Why lighting should be designed as an infrastructure
For many years, lighting has been considered a purely technical item: a necessary system, to be properly designed and then forgotten. Today, this approach is no longer sufficient. Light can — and must — do much more.
In recent years, companies have learned to think in terms of infrastructure: IT networks, control systems, management platforms, data. Lighting, however, has often been left out of this reasoning, treated as a static and isolated system, unchanged over time. And yet, it is one of the most widespread networks within any building, present everywhere and supplied and distributed in a truly capillary way.
In 2026, talking about lighting means talking about an intelligent infrastructure. One that does not merely produce light, but becomes an active part of space organisation, energy control and operational management. A system that is not designed to be “finished and forgotten”, but to evolve over time.
The difference lies not only in LED technology, which is now fully established, but in the system’s ability to adapt. In companies, schedules change, departments evolve, spaces are reconfigured and operational needs become increasingly dynamic. A modern lighting infrastructure must be able to follow these changes without requiring invasive interventions or new structural investments every few years.
This is where lighting stops being a cost and becomes an asset. An asset because it generates continuous energy savings, improves visual comfort and safety, and above all creates the foundations for collecting information, optimising space usage and managing the system in a conscious and informed way.
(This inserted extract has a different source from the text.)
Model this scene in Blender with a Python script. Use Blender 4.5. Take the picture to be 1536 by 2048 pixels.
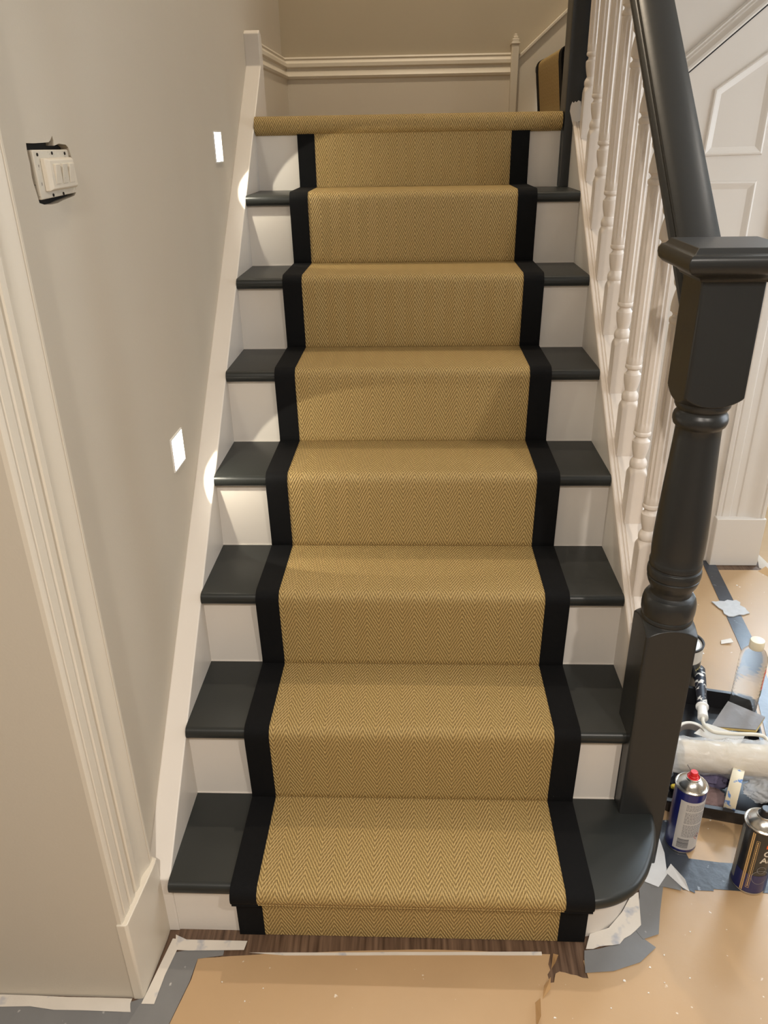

In 2026, the most advanced companies no longer ask only “how much energy do we save?”, but “how much control do we gain?”. Control over actual consumption, unnecessary switching-on and underused areas enables better decision-making, far beyond the lighting domain alone.
Rethinking light as an infrastructure means adopting a new perspective: from a one-off project to a system that supports the company over time. It is a cultural choice even before a technological one — and it is a choice that marks the difference between those who merely adapt and those who build lasting value.